North Korea (DRK) has nuclear weapons and the technology to deliver them to Japan and even Guam. Within a year or two — or even sooner — it is probable that they will have the technology to strike the United States mainland with a nuclear weapon
This should not be surprising. They have been testing weapons underground for several years and powerful rockets for at least the same length of time.
The US is now faced with a different power balance than existed in east Asia ten years ago. It is as though the DRK traded a pawn for a knight, maybe even a queen, on the East Asian chessboard. Suddenly our strategic options have narrowed, especially with respect to attacking the DRK with the purpose of eliminating its nuclear weapons, because the North Koreans have stationed a massive artillery force on the demilitarized zone just a short distance from Seoul and could bombard it to rubble in a short time.
To make it edgier, the leaders of the U.S. and the DRK, Donald Trump and Kim Jong Un, lack the experience and knowledge to inspire confidence that either one of them would have the abilities to avoid a crisis that could lead to war. Neither side possesses a deep and comprehensive knowledge of the other’s modus operandi, and from the standpoint of an outside observer the two leaders have no desire to understand the other. Such ignorance raises the risk that one side will misinterpret actions by the other as an act of war, or at least the preparation for war.
I had these thoughts after I had read a recent article by Evan Osnos in the September 18, 2017 issue of The New Yorker, The Risk of Nuclear War with North Korea. The article is based on the experiences of the author in North Korea in August of this year interviewing officials in the DRK.

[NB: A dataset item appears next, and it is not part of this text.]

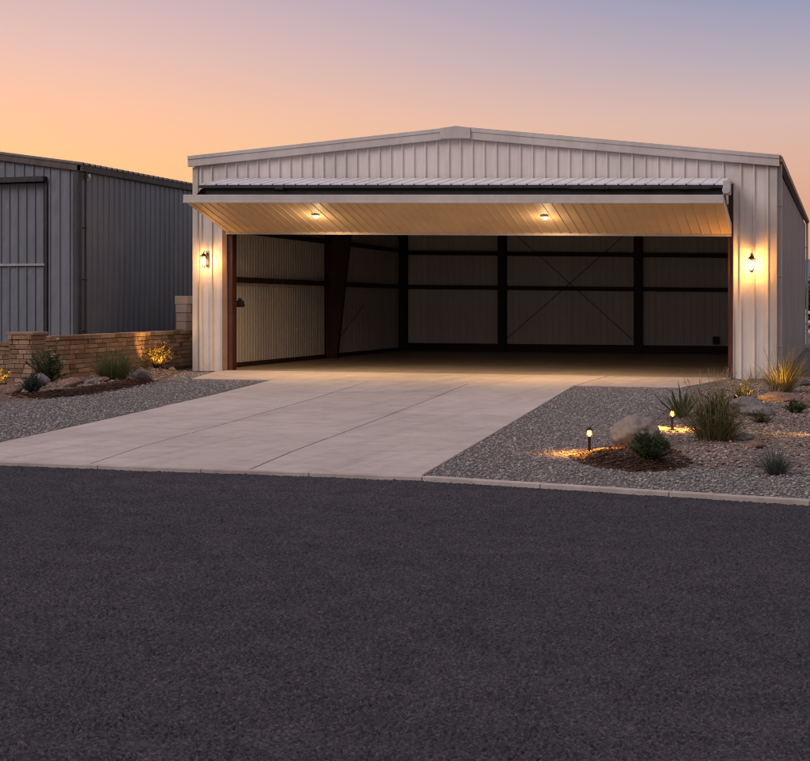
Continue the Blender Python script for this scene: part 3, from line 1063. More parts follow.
def make_lantern(label, loc):
    t = thing('wall_lantern', label, 'lantern', loc, 0, 'coach lanterns on the hangar front')
    b = MB()
    b.box((-0.04, -0.025, -0.12), (0.04, 0.0, 0.24))
    b.build('backplate', M['bronze'], t, bevel=0.008)
    b = MB()
    b.tube([(0, -0.02, 0.19), (0, -0.08, 0.27), (0, -0.19, 0.285), (0, -0.22, 0.25)], 0.010, 8)
    b.build('arm', M['bronze'], t, smooth=True)
    b = MB()
    b.tube([(0, -0.02, -0.08), (0, -0.08, -0.155), (0, -0.22, -0.135)], 0.008, 8)
    b.build('lower_arm', M['bronze'], t, smooth=True)
    b = MB()
    b.lathe([(0.095, 0.145), (0.098, 0.157), (0.06, 0.195), (0.025, 0.22), (0.012, 0.235), (0.014, 0.25), (0.004, 0.265)], (0, -0.22, 0), 6)
    b.build('cap', M['bronze'], t)
    b = MB()
    b.lathe([(0.05, -0.135), (0.056, -0.125), (0.056, -0.118)], (0, -0.22, 0), 6)
    for k in range(6):
        a = 2 * math.pi * (k + 0.5) / 6
        b.tube([(0.055 * math.cos(a), -0.22 + 0.055 * math.sin(a), -0.12), (0.09 * math.cos(a), -0.22 + 0.09 * math.sin(a), 0.147)], 0.006, 5)
    b.build('cage', M['bronze'], t)
    b = MB()
    vs = []
    for r, z in ((0.052, -0.117), (0.087, 0.143)):
        for k in range(6):
            a = 2 * math.pi * (k + 0.5) / 6
            vs.append((r * math.cos(a), -0.22 + r * math.sin(a), z))
    b.add(vs, [(k, (k + 1) % 6, 6 + (k + 1) % 6, 6 + k) for k in range(6)])
    b.build('glass', M['glass'], t)
    b = MB()
    b.lathe([(0.012, -0.115), (0.02, -0.09), (0.042, -0.04), (0.06, 0.03), (0.05, 0.09), (0.012, 0.12)], (0, -0.22, 0), 12)
    b.build('bulb', M['bulb'], t, smooth=True)
    return t


for lab, x, z, pw, lc in (('bronze coach lantern lit on the narrow wall left of the door opening', 0.40, 2.86, 48, (1.0, 0.46, 0.14)), ('bronze coach lantern lit on the wall right of the door opening', 14.38, 2.64, 86, (1.0, 0.41, 0.075))):
    t = make_lantern(lab, (x, -0.04, z))
    # light leaves through the glass all round the bulb
    light('lantern_light', 'POINT', t, (0, -0.22, 0.01), pw, 0.05, lc)


def make_downlight(label, x, y):
    z = kz(x, zb + (zf - zb) * (yb_ - y) / (yb_ - yf_))
    t = thing('downlight', label, 'light', (x, y, z - 0.012), 0, 'round lights in the raised door')
    b = MB()
    b.lathe([(0.10, 0.012), (0.105, -0.006), (0.09, -0.022), (0.07, -0.024)], n=20)
    b.build('bezel', M['trim'], t, smooth=True)
    b = MB()
    b.lathe([(0.062, -0.024), (0.06, -0.05), (0.045, -0.07), (0.02, -0.08), (0.002, -0.082)], n=18)
    b.build('lens', M['spot_bulb'], t, smooth=True)
    return t


for lab, x, y in (('round light in the raised door panel, nearer the left end', 4.05, -1.55), ('round light in the raised door panel, right of centre', 9.77, -1.5)):
    t = make_downlight(lab, x, y)
    l = light('downlight_spot', 'SPOT', t, (0, 0, -0.11), 800, 0.05, (1.0, 0.58, 0.25), spot_size=R(155), spot_blend=1.0)
    l.rotation_euler.x = R(12)
    light('downlight_glow', 'POINT', t, (0, 0, -0.34), 15, 0.05, (1.0, 0.64, 0.32))


def make_bollard(label, x, y, pw):
    z = gz(x, y)
    t = thing('path_light', label, 'path light', (x, y, z), 0, 'short bollard path lights in the right bed')
    b = MB()
    b.lathe([(0.05, -0.01), (0.052, 0.006), (0.018, 0.014), (0.016, 0.17), (0.02, 0.176), (0.02, 0.186), (0.016, 0.188)], n=14)
    b.build('post', M['bronze'], t, smooth=False)
    b = MB()
    b.lathe([(0.016, 0.19), (0.023, 0.203), (0.023, 0.235), (0.016, 0.252)], n=12)
    b.build('lamp_globe', M['path_bulb'], t, smooth=True)
    b = MB()
    b.lathe([(0.036, 0.254), (0.038, 0.262), (0.022, 0.278), (0.006, 0.29)], n=14)
    for k in range(4):
        a = math.pi / 2 * k + 0.4
        b.tube([(0.034 * math.cos(a), 0.034 * math.sin(a), 0.182), (0.034 * math.cos(a), 0.034 * math.sin(a), 0.258)], 0.003, 4)
    b.build('cap', M['bronze'], t)
    light('path_pool', 'SPOT', t, (0, 0, 0.236), pw, 0.025, (1.0, 0.42, 0.08), spot_size=R(148), spot_blend=0.5)
    light('path_glow', 'POINT', t, (0, 0, 0.222), pw * 0.06, 0.025, (1.0, 0.46, 0.12))
    return t


make_bollard('bronze path light standing left of the boulder at the mulch edge', 13.66, -17.55, 110)
make_bollard('bronze path light standing in front of the small spiky yucca', 14.24, -14.5, 110)


def make_uplight(label, x, y, aim, pw, size=R(95), col=(1.0, 0.58, 0.2)):
    z = gz(x, y)
    t = thing('garden_spotlight', label, 'spotlight', (x, y, z), 0, 'small ground spotlights among the plants')
    b = MB()
    b.tube([(0, 0, -0.04), (0, 0, 0.07)], 0.012, 6)
    b.build('stake', M['bronze'], t)
    d = Vector(aim).normalized()
    p = Vector((0, 0, 0.085))
    b = MB()
    b.tube([p - d * 0.06, p - d * 0.03, p + d * 0.05], [0.02, 0.04, 0.045], 12)
    b.build('housing', M['bronze'], t)
    b = MB()
    b.tube([p + d * 0.051, p + d * 0.056], [0.036, 0.034], 12)
    b.build('lens', M['path_bulb'], t)
    l = light('uplight', 'SPOT', t, p + d * 0.075, pw, 0.03, col, spot_size=size, spot_blend=0.6)
    l.rotation_euler = d.to_track_quat('-Z', 'Y').to_euler()
    return t


# ------------------------------------------------------------------ neighbouring building
S = thing('metal_shed', 'slate blue ribbed metal building with a tall sliding door', 'building')
SX, SY, SB = -3.27, -0.4, 9.5      # right wall, front, back
SXC = -12.0                        # ridge
SE, SS = 5.42, 0.145               # eave height at the corner, roof slope


def sz(x, add=0.0):
    return SE + SS * ((SX - x) if x > SXC else (SX - SXC) - (SXC - x)) + add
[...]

There is no point in rehashing the article in this blog post, because I could not do it justice in the time and space I have available to me. Everyone with an interest in the future of the World should read it, however, because North Korea will almost undoubtedly be followed by other nations in pursuit of nuclear weapons. It cannot be lost on the non-nuclear nations that those countries with nuclear weapons have not been attacked by any other nation, whereas a number of non-nuclear nations like Libya, Iraq and Afghanistan have been destroyed by the U.S. and its allies.
Osnos ends his article with a succinct statement of the dilemma that both the U.S. and the DRK now face:
In 1966, Thomas Schelling, the deterrence expert, wrote that brinkmanship hinges, above all, on “beliefs and expectations.” Our grasp of North Korea’s beliefs and expectations is not much better than its grasp of ours. To go between Washington and Pyongyang at this nuclear moment is to be struck, most of all, by how little the two understand each other. In eighteen years of reporting, I’ve never felt as much uncertainty at the end of a project, a feeling that nobody—not the diplomats, the strategists, or the scholars who have devoted their lives to the subject—is able to describe with confidence how the other side thinks. We simply don’t know how Kim Jong Un really regards the use of his country’s nuclear arsenal, or how much North Korea’s seclusion and mythology has distorted its understanding of American resolve. We don’t know whether Kim Jong Un is taking ever-greater risks because he is determined to fulfill his family’s dream of retaking South Korea, or because he is afraid of ending up like Qaddafi.
To some in the Trump Administration, the gaps in our knowledge of North Korea represent an argument against deterrence; they are unwilling to assume that Pyongyang will be constrained by the prospect of mutually assured destruction. But, if the alternative is a war with catastrophic costs, then gaps in our knowledge should make a different case. Iraq taught us the cost of going to war against an adversary that we do not fully understand. Before we take a radical step into Asia, we should be sure that we’re not making that mistake again.